§ **EXERCISE PROMPT**
Every line must be returned precisely as it is written.

§ **DATA SEGMENT**
┌──

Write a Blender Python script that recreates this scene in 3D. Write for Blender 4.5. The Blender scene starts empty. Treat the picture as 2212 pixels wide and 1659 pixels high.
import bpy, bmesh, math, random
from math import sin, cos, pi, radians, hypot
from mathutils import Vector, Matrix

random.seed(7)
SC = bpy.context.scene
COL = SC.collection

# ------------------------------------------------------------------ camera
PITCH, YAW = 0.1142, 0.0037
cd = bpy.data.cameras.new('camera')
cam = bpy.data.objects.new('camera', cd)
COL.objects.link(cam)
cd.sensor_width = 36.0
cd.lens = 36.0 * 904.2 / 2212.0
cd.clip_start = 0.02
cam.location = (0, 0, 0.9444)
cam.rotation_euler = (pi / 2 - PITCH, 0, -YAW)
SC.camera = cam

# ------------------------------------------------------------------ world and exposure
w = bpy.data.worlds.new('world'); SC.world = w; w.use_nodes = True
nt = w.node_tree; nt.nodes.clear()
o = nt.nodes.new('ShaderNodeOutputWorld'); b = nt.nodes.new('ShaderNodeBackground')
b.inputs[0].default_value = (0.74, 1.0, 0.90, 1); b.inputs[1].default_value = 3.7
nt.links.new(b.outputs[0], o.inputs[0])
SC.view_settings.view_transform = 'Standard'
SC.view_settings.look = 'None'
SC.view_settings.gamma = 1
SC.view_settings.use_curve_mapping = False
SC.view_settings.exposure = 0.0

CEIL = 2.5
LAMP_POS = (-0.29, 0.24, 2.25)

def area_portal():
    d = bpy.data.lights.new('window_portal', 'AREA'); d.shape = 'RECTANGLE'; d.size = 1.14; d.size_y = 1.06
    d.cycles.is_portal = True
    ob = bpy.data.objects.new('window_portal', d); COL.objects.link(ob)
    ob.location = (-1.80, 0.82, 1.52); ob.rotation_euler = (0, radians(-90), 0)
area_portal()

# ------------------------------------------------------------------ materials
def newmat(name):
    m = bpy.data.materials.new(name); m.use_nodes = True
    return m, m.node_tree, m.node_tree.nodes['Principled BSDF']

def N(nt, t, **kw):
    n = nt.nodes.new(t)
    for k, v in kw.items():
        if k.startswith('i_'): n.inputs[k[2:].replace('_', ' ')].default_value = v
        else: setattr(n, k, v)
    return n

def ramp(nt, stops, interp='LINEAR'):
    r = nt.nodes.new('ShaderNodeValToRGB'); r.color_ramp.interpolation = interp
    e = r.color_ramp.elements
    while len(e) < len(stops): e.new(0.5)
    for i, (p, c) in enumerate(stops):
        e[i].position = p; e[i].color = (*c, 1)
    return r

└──

§ **THE ANSWER**
Write a Blender Python script that recreates this scene in 3D. Write for Blender 4.5. The Blender scene starts empty. Treat the picture as 2212 pixels wide and 1659 pixels high.
import bpy, bmesh, math, random
from math import sin, cos, pi, radians, hypot
from mathutils import Vector, Matrix

random.seed(7)
SC = bpy.context.scene
COL = SC.collection

# ------------------------------------------------------------------ camera
PITCH, YAW = 0.1142, 0.0037
cd = bpy.data.cameras.new('camera')
cam = bpy.data.objects.new('camera', cd)
COL.objects.link(cam)
cd.sensor_width = 36.0
cd.lens = 36.0 * 904.2 / 2212.0
cd.clip_start = 0.02
cam.location = (0, 0, 0.9444)
cam.rotation_euler = (pi / 2 - PITCH, 0, -YAW)
SC.camera = cam

# ------------------------------------------------------------------ world and exposure
w = bpy.data.worlds.new('world'); SC.world = w; w.use_nodes = True
nt = w.node_tree; nt.nodes.clear()
o = nt.nodes.new('ShaderNodeOutputWorld'); b = nt.nodes.new('ShaderNodeBackground')
b.inputs[0].default_value = (0.74, 1.0, 0.90, 1); b.inputs[1].default_value = 3.7
nt.links.new(b.outputs[0], o.inputs[0])
SC.view_settings.view_transform = 'Standard'
SC.view_settings.look = 'None'
SC.view_settings.gamma = 1
SC.view_settings.use_curve_mapping = False
SC.view_settings.exposure = 0.0

CEIL = 2.5
LAMP_POS = (-0.29, 0.24, 2.25)

def area_portal():
    d = bpy.data.lights.new('window_portal', 'AREA'); d.shape = 'RECTANGLE'; d.size = 1.14; d.size_y = 1.06
    d.cycles.is_portal = True
    ob = bpy.data.objects.new('window_portal', d); COL.objects.link(ob)
    ob.location = (-1.80, 0.82, 1.52); ob.rotation_euler = (0, radians(-90), 0)
area_portal()

# ------------------------------------------------------------------ materials
def newmat(name):
    m = bpy.data.materials.new(name); m.use_nodes = True
    return m, m.node_tree, m.node_tree.nodes['Principled BSDF']

def N(nt, t, **kw):
    n = nt.nodes.new(t)
    for k, v in kw.items():
        if k.startswith('i_'): n.inputs[k[2:].replace('_', ' ')].default_value = v
        else: setattr(n, k, v)
    return n

def ramp(nt, stops, interp='LINEAR'):
    r = nt.nodes.new('ShaderNodeValToRGB'); r.color_ramp.interpolation = interp
    e = r.color_ramp.elements
    while len(e) < len(stops): e.new(0.5)
    for i, (p, c) in enumerate(stops):
        e[i].position = p; e[i].color = (*c, 1)
    return r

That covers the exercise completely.